Meglio persino di Kurt Schwitters, nella sua opera più che trentennale Berlusconi seppe unire materiali eterogenei tra loro incompatibili, eppure capaci di coesistere senza disagio né pudore: liberismo da Chicago boy e protezionismo nazionalista, vento del nord e revanchismo sudista, sessualità libertina e richiami alle radici cristiane, culto della famiglia naturale e difesa dei diritti gay.
Ritardare il male
Berlusconi ha saputo essere tutto – e proprio per questa sua capacità di assorbire e trattenere, tipica solo della fibra di viscosa, offriva a ciascuno la possibilità di rispecchiarsi in un frammento, e quindi di ritrovarsi almeno in parte in lui. Ma c’è di più. Come si rammenta in un recente affresco agiografico, la serie tv Il giovane Berlusconi, come nessuno era capace di garantire a tutti una rinfrancante ancorché breve esperienza di riconoscimento: a dispetto della sua effimera istantaneità, malgrado un’evidente velatura di artificio, il suo sorriso cerimonioso esercitava sull’interlocutore lo stesso effetto di un’assunzione antemorte in paradiso.

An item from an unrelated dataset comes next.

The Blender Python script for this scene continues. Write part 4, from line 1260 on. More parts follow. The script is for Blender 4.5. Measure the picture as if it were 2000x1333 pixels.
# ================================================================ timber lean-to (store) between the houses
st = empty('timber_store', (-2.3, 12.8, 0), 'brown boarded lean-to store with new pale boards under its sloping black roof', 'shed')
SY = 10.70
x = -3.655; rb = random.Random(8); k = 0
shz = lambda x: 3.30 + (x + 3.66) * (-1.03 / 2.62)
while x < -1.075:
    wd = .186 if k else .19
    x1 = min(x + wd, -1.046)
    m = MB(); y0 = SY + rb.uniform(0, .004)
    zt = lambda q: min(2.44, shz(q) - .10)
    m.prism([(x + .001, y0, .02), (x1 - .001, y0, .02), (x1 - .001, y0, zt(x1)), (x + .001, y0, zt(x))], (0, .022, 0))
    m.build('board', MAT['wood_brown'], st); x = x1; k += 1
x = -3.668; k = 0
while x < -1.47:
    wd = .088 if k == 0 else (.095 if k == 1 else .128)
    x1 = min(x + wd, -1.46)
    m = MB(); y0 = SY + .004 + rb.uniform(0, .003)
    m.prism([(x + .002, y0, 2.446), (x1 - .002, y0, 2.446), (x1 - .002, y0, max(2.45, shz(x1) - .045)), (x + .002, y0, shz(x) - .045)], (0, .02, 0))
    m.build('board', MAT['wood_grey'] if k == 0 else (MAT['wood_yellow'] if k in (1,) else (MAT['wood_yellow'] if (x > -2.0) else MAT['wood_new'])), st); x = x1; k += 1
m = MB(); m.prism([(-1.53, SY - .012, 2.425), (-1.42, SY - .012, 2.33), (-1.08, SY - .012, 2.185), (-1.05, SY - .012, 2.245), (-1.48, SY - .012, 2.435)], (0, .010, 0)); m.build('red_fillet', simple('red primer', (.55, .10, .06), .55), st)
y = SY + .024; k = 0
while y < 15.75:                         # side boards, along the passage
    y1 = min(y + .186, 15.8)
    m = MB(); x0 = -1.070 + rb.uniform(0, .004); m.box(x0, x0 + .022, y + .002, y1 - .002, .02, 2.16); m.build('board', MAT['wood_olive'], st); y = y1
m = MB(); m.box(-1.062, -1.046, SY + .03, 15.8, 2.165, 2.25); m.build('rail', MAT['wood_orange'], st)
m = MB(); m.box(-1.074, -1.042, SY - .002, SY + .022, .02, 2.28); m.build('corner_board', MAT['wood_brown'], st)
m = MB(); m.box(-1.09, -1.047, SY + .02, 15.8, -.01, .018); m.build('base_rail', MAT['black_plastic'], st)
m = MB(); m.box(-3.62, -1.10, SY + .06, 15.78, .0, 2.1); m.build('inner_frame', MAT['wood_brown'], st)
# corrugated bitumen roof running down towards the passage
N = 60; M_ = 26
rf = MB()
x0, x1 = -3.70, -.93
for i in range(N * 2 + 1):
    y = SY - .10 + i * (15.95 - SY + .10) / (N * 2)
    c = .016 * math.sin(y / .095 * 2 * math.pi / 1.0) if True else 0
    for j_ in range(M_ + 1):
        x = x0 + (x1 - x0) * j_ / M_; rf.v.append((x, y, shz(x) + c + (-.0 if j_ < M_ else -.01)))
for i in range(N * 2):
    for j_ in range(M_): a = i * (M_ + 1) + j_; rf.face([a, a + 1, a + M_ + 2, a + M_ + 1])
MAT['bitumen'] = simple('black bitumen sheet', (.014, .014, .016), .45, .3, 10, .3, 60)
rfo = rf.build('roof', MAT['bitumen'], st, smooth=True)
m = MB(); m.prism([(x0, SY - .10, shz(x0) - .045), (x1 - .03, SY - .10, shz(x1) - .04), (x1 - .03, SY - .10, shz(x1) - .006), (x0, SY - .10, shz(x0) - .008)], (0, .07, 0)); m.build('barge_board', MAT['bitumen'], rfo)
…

Sarà per questo che, mentre in Italia e in Europa si va rafforzando una destra che torna ideologica e abbandona il “post”, viene come naturale accostare a Berlusconi la nozione di katéchon. Si tratta di una forza che arresta e detiene, e quindi un poco ingrigisce il mondo, ma così facendo ne rimanda la fine incombente e impedisce per quanto può l’irrompere dell’Apocalisse.
Il katéchon non appartiene per sua natura alla schiatta del bene, ma in qualche modo con esso collude per ritardare un male maggiore. Berlusconi, per quanto ha potuto, seppe contenere la spinta sovversiva delle pulsioni conservatrici e controrivoluzionarie, che oggi senza di lui possono ridestarsi in tutta la loro franca aggressività morale e politica, senza neanche le immusonite cravatte di Marinella.
Eppure, si è trattato di un inganno. Come ogni katéchon, e come i personaggi di Sordi e Villaggio, Berlusconi è stata figura mezzana, anfibia, allusiva. Mentre frenava il male, gli spianava la strada. Ha messo in burla il fascismo, e così ne ha permesso un mutamento di pelle che l’ha fatto sopravvivere. Ha rotto la sintassi del linguaggio politico lasciandolo infiltrare da codici sempre più informali e scanzonati, così da privarlo della sua capacità di formare, o quantomeno di arginare. Ci ha fatto introiettare la convinzione – in psicanalisi si direbbe “acefala”, cioè senza limite, quindi senza autentica soddisfazione – che tutto sia compossibile.
E se oggi la pulsione di fascismo, sebbene meno irreggimentata che un secolo fa, pensa di potersi conciliare con il rispetto delle libertà, ecco questa è un’illusione collettiva che deve molto al berlusconismo. Per evitare che si collabori in questa opera di incaprettamento collettivo, si raccomanda mandare a memoria quanto segue: rivalutare oggi Berlusconi sarebbe un esercizio di smisurata auto-indulgenza.